3 min read

Exploiting Orphaned Webserver Files

Exploiting Orphaned Webserver Files

Detect as a means to defend

The idea of this attack is to identify old dependencies with known exploits.

Even some of the most secure clients, that have excellent patching practices, are still vulnerable years after they assume they patched a vulnerability.

Many of the competent website developers are now adopting the immutable server paradigm meaning this type of attack is mostly mitigated. If the server is rebuilt often as the website is updated you will unlikely retain any old dependencies that make you vulnerable.
A CDN (Content Delivery Network) approach may also be a good mitigation here as the files are not actually on your servers, however a strict CSP (Content Security Policy) may not allow you to use a CDN, or maybe it does but not all dependencies are loaded from the CDN are they?

However immutable servers, patching, and CDN's were not always applied, and this attack can make you vulnerable to threats you long since believed you've avoided.

Exploit Tool Chain

The following tools will be used;

If you haven't already installed Node.js: https://github.com/nodejs/help/wiki/Installation

Same for Go: https://golang.org/doc/install

Install parallel on Debian/Ubuntu: apt install parallel
Install parallel on macos: First get brew if you haven't already then simply brew install parallel

Be a good GNU consumer: parallel --citation

Install retire.js: npm install --save-dev retire

Make sure the retire binary is in your PATH;

if [[ $PATH != *$(npm bin)* ]]; then
  export PATH="$PATH:$(npm bin)"
fi

Install waybackurls: go get github.com/tomnomnom/waybackurls

Again make sure the binary is in your PATH;

if [[ -d "$HOME/go/bin" ]] && [[ $PATH != *"$HOME/go/bin"* ]] ; then
  export PATH="$PATH:$HOME/go/bin"
fi

Lastly, you should be able to run searchsploit -h if you followed the installation instructions.

Gathering a list of URLs

If you're familiar with OSINT you will likely have a bunch of techniques to find active or current asset of your target, this tool can find possible forgotten assets, cached by the way back machine.

For this example we will just look at JavaScript, which are commonly used for XSS attacks. But with this method you can identity all sorts of files with threats.

waybackurls target.hostname.tld | grep "\.js" | uniq | sort >>urls_file.tmp

Now this is just a list of URLs that might have existed at some time in the past, lets filter that to files that still exist;

cat urls_file.tmp | \
  parallel -X HEAD -j50 -q curl -Lw 'Status:%{http_code}\t Size:%{size_download}\t %{url_effective}\n' -o /dev/null -sk | \
  grep 'Status:200' | \
  egrep -o 'https?://[^ ]+' >>urls_file
rm ${urls_file}.tmp

Now we will have only valid URLs targets so let's download them (notice we did a HEAD last time).

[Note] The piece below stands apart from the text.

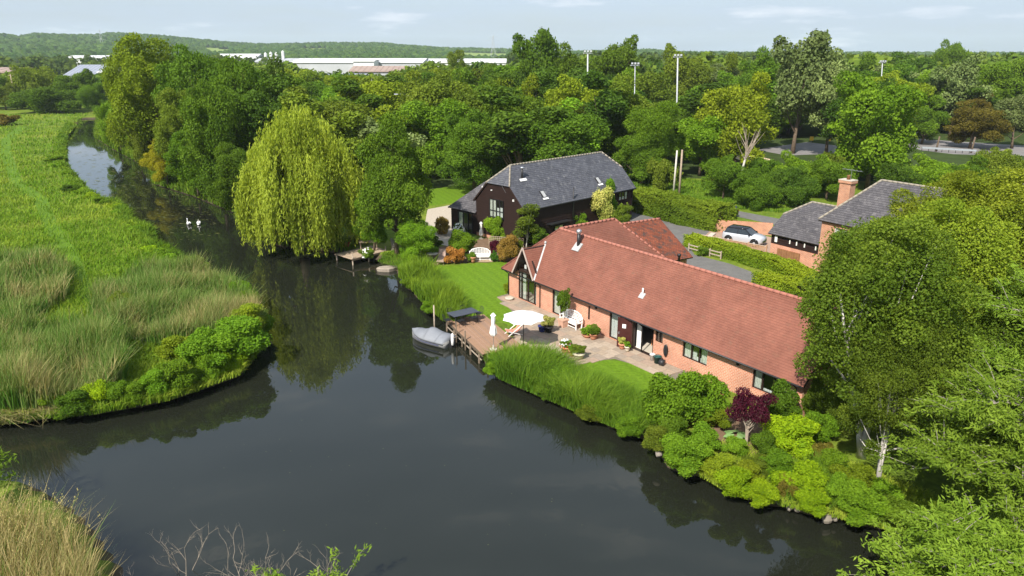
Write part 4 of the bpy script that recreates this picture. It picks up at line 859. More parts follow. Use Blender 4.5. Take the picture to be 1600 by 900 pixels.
def iron_chair(loc, rz, label):
    c = thing('iron_chair', loc, label, 'chair', rz, 'black chairs around the deck table')
    MB().loft([[(-.21, -.2, .42), (.21, -.2, .42), (.23, .22, .42), (-.23, .22, .42)], [(-.21, -.2, .45), (.21, -.2, .45), (.23, .22, .45), (-.23, .22, .45)]]).build('seat', m_iron, c)
    b = MB(); b.tube([(-.2, -.2, .44), (-.21, -.27, .7), (-.14, -.3, .86), (.14, -.3, .86), (.21, -.27, .7), (.2, -.2, .44)], .014, 5)
    for t in (-.1, 0, .1): b.tube([(t, -.21, .45), (t, -.3, .86)], .01, 4)
    b.build('backrest', m_iron, c)
    for sx in (-.2, .2):
        for sy in (-.2, .22): MB().tube([(sx, sy, .43), (sx * 1.12, sy * 1.12, 0)], .013, 5).build('leg', m_iron, c)
    return c
ct, sn = math.cos(trz), math.sin(trz)
for i, (lx_, ly_, rz_, lab) in enumerate(((-.55, -.62, 0, 'black chair on the river side of the deck table, left of two'), (.5, -.62, 0, 'black chair on the river side of the deck table, right of two'), (-.55, .66, math.pi, 'black chair behind the deck table by the reeds, left one'), (.5, .66, math.pi, 'black chair behind the deck table by the lawn, right one'), (1.25, 0, math.pi / 2, 'black chair at the lawn end of the deck table'), (-1.25, 0, -math.pi / 2, 'black chair at the boat end of the deck table'))):
    iron_chair((tq.x + ct * lx_ - sn * ly_, tq.y + sn * lx_ + ct * ly_, .12), trz + rz_, lab)
# ------------------------------------------------------------------ parasols
def closed_parasol(loc, h, label, s=1.0):
    t = thing('closed_parasol', loc, label, 'parasol'); n = 12
    def rg(r, z, f=.25): return [(r * (1 - f * (k % 2)) * math.cos(6.283 * k / n), r * (1 - f * (k % 2)) * math.sin(6.283 * k / n), z) for k in range(n)]
    MB().loft([rg(.17 * s, h - 1.5 * s), rg(.24 * s, h - 1.36 * s), rg(.19 * s, h - 1.0 * s), rg(.11 * s, h - .75 * s, .1), rg(.13 * s, h - .45 * s), rg(.12 * s, h - .22 * s), rg(.19 * s, h - .2 * s), rg(.10 * s, h - .07 * s), rg(.02, h)]).build('canopy', m_white, t)
    MB().tube([(0, 0, 0), (0, 0, h - .3)], .022, 7).build('pole', m_steel, t, True); MB().lathe([(.24, 0), (.24, .05), (.06, .09), (.05, .3)], 12).build('base', m_stone, t)
closed_parasol(P(771, 546, .12), 2.45, 'closed white parasol standing at the edge of the timber deck')
closed_parasol(P(752, 373), 1.75, 'closed white parasol in front of the barn gable', .95)
pq = P(818, 493, 2.25); um = thing('open_parasol', (pq.x, pq.y, .02), 'open white parasol shading the stone patio', 'parasol', .35)
n = 8; b = MB(); rim = [(1.36 * math.cos(6.2832 * k / n), 1.36 * math.sin(6.2832 * k / n), 2.1) for k in range(n)]; mid = []
for k in range(n):
    a, c = rim[k], rim[(k + 1) % n]; mid.append(((a[0] + c[0]) / 2 * .96, (a[1] + c[1]) / 2 * .96, 2.1 + .03))
top = (0, 0, 2.58); vs = [top] + [p for k in range(n) for p in (rim[k], mid[k])]; m2 = 2 * n
b.add(vs + [(v[0], v[1], v[2] - .03) for v in vs], [(0, 1 + k, 1 + (k + 1) % m2) for k in range(m2)] + [(m2 + 1, m2 + 2 + (k + 1) % m2, m2 + 2 + k) for k in range(m2)] + [(1 + k, m2 + 2 + k, m2 + 2 + (k + 1) % m2, 1 + (k + 1) % m2) for k in range(m2)]); b.build('canopy', m_white, um)
for k in range(n): MB().tube([(0, 0, 2.5), tuple(c * .98 for c in rim[k][:2]) + (2.07,)], .012, 4).build('rib', m_steel, um)
MB().tube([(0, 0, 0), (0, 0, 2.6)], .024, 8).build('pole', m_black, um, True); MB().lathe([(.26, 0), (.26, .06), (.06, .1), (.05, .35)], 14).build('base', m_black, um)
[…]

mkdir -p target_files; cd target_files
cat ${urls_file} | xargs wget

Now simply running retire here to find out if any of our targets old dependencies have any common known vulnerabilities.

Assuming you found jQuery upload in there, you can check for an exploit to launch to verify you are vulnerable with searchsploit -w jquery upload which might show you;

blueimp's jQuery 9.22.0 - (Arbitrary) File Upload (Metasploit) | https://www.exploit-db.com/exploits/45790/
jQuery Uploadify 2.1.0 - Arbitrary File Upload                 | https://www.exploit-db.com/exploits/11218/
jQuery-File-Upload 9.22.0 - Arbitrary File Upload              | https://www.exploit-db.com/exploits/45584/

Now go to one of the links in the results to inspect the exploit.

Here is a Gist of the entire scan;

Defending

As previously discussed, you might want to implement immutable web servers, so each patch and code update will purge all unused code. This is constrained to a certain type of infrastructure and might be possible for you, so an alternative to is purge all assets from the persistent storage periodically and rebuild assets from a known and most importantly current inventory, allowing you to also verify that what you are putting into production is at least safe at the time.

Another excellent idea it to periodically perform static analysis of the assets stored persistently, not just on the next code deployment candidate. If you have any findings cross reference your inventory (you have one of these right?) and risk register in case the risk has been assessed already.

Lastly, automate scanning tools similar to what is in this post. There are a lot of ways you can stay ahead of attackers, at the very least try to scan your own assets frequently with the common tools attackers are using to make sure you're not the easy target.